Mancunian act The Dead XIII was up next and gave the crowd something more in tune with what they were originally expecting from the evening. Keyboard driven Punk Metal with horror themes, cracking guitar solos, and chunky riffs, vocalist Kurt Blackshard grabbed the audience by the scruff of the neck (no small achievement for someone with one arm) and never let go until it was time to exit the stage. An energetic half an hour of aggressively catchy songs performed with determination and exuberance, and the perfect build-up to the main event.

The first thing you notice about Doyle is, well… Doyle. You simply cannot miss him. Wearing a black hoodie in a failed attempt to avoid being noticed, the six and a half-foot monster made his way to the stage through the crowd, a good ten to twelve inches taller than virtually everybody else in the venue.
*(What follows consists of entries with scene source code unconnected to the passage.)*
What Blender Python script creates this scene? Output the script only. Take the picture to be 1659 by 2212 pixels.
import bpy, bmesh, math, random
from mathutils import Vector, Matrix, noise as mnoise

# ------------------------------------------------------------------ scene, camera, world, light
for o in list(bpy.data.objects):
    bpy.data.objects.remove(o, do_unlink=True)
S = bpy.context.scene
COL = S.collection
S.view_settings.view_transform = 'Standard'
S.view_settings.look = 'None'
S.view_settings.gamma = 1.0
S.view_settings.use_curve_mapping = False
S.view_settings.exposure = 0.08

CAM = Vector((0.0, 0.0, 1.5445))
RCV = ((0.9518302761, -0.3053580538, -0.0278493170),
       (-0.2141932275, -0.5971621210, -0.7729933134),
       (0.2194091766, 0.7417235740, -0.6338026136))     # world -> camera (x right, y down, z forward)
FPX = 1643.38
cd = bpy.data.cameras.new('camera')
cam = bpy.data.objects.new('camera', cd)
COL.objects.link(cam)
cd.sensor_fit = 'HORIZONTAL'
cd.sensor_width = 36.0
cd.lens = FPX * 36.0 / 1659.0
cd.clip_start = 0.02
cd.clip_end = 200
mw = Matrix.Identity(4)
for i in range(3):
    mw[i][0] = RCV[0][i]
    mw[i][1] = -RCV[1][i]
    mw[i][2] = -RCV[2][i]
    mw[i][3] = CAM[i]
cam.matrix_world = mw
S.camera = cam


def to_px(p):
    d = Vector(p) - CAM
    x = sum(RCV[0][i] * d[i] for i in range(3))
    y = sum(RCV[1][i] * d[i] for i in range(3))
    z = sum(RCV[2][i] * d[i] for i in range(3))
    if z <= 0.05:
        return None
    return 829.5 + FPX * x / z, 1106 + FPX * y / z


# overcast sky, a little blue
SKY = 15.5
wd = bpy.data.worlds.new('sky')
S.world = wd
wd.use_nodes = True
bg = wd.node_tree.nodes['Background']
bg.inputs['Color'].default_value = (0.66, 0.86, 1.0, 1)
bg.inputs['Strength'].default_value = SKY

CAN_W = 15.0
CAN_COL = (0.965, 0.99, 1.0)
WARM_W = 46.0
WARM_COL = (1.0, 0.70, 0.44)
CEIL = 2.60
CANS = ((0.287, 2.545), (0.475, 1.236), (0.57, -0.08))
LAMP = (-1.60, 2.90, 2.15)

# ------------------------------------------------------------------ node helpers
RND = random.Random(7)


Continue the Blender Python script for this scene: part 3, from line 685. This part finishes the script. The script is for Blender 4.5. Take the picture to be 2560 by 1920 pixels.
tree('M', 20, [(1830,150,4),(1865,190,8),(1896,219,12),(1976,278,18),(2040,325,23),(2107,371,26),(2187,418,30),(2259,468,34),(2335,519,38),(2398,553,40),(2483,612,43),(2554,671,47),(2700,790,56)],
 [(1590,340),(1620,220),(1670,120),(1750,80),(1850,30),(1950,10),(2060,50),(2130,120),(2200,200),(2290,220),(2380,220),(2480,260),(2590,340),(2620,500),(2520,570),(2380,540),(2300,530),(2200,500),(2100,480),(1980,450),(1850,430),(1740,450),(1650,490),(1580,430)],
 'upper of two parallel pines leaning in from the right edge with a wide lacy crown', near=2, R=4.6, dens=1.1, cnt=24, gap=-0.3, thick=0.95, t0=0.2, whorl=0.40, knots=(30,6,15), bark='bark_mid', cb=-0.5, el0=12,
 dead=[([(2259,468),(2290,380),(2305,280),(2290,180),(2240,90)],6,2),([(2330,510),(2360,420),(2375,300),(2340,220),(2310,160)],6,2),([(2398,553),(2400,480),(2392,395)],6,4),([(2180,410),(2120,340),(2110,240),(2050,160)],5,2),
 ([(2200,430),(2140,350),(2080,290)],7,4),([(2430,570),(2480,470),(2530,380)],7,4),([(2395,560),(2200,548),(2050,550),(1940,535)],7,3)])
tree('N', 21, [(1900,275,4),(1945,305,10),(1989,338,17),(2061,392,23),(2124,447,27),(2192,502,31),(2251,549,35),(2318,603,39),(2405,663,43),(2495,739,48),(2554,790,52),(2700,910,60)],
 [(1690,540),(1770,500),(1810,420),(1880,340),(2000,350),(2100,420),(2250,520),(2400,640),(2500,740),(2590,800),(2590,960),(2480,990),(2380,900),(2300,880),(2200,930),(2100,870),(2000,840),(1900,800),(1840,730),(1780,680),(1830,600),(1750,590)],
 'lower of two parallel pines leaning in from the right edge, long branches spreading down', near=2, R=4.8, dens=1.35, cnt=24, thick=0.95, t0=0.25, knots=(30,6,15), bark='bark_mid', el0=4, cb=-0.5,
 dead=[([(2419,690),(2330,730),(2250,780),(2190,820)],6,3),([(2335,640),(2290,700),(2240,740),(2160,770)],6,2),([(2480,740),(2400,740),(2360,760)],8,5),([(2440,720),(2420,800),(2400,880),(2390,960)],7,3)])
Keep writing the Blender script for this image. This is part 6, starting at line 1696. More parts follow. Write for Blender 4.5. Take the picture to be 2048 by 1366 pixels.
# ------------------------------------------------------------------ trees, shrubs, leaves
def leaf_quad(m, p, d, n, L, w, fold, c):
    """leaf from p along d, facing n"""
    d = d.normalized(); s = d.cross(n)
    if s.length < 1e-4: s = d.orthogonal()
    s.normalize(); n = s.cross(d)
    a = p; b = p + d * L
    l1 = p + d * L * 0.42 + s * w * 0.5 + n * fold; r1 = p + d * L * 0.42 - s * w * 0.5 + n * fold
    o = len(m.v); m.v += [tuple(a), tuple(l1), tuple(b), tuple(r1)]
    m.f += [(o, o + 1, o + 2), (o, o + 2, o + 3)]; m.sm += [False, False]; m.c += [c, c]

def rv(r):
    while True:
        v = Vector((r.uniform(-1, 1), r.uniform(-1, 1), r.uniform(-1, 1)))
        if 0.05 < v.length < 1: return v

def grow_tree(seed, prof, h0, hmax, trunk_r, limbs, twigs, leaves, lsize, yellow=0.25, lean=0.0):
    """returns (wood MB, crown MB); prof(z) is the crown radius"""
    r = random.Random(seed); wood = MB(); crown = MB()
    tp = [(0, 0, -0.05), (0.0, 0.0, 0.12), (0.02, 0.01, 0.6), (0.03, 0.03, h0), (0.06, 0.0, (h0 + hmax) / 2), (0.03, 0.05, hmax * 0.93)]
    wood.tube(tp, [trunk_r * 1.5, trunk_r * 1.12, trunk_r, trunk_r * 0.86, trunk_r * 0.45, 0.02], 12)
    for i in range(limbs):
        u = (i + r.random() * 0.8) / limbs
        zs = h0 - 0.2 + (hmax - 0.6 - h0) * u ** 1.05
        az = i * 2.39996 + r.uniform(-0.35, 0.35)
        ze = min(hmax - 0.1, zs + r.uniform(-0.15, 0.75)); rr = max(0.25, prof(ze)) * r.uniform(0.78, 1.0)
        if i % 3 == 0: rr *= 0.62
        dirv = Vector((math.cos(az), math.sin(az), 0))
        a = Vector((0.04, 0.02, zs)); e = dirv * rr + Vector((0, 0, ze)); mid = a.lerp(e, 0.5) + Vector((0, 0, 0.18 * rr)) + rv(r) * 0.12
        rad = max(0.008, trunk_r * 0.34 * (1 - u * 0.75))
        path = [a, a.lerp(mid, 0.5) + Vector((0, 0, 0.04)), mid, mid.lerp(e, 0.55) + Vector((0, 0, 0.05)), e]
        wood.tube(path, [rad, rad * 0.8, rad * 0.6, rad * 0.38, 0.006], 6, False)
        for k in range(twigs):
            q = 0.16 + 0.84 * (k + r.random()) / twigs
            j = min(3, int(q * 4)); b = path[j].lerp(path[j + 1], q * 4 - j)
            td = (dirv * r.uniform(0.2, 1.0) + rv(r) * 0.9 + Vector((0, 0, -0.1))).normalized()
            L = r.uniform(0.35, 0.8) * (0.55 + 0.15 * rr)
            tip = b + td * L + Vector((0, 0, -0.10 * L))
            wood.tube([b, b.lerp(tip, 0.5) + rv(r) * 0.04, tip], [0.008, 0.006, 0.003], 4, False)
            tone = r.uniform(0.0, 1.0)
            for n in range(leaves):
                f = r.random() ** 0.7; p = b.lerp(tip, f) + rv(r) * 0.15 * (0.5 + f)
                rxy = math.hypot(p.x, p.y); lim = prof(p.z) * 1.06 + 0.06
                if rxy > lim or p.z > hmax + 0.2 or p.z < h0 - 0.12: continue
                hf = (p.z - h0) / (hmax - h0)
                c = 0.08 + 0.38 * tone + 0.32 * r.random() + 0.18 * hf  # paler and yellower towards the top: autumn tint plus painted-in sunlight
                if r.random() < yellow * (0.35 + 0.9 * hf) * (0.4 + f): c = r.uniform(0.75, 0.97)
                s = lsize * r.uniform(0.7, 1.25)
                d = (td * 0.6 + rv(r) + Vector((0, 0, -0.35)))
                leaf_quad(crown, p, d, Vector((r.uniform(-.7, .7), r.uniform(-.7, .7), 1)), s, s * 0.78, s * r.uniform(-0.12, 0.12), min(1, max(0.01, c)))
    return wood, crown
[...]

Removing the pointless hoodie and getting straight down to business with ‘Abominator’, the title track of his début album, the musclebound, devilocked guitarist proceeded to indelicately punch, slap, and smash his poor defenceless guitar into sweaty submission over the course of the next hour, while vocalist Alex “Wolfman” Story introduced virtually every song in the set by saying “the next one’s kind of a love song. You can dance to it if you feel so inclined”, slurring his words and staring into the middle distance like he was in some sort of wasted, drunken stupor.

And he may very well have been, if not for the fact that he nailed every one of his cues without fail. If indeed he was drunk, then he possesses an uncanny sober professionalism, but if he was sober then he has a hell of a drunk act.

A distinct lack of any Misfits material may have upset a few punters, but Doyle obviously feels confident enough in his own solo output to not bother relying on past glories. And with tracks as good as ‘Dreamingdeadgirls’, ‘Witchcraft’, ‘Valley of Shadows’, and the completely tasteful ‘Cemeterysexxx” who can blame him?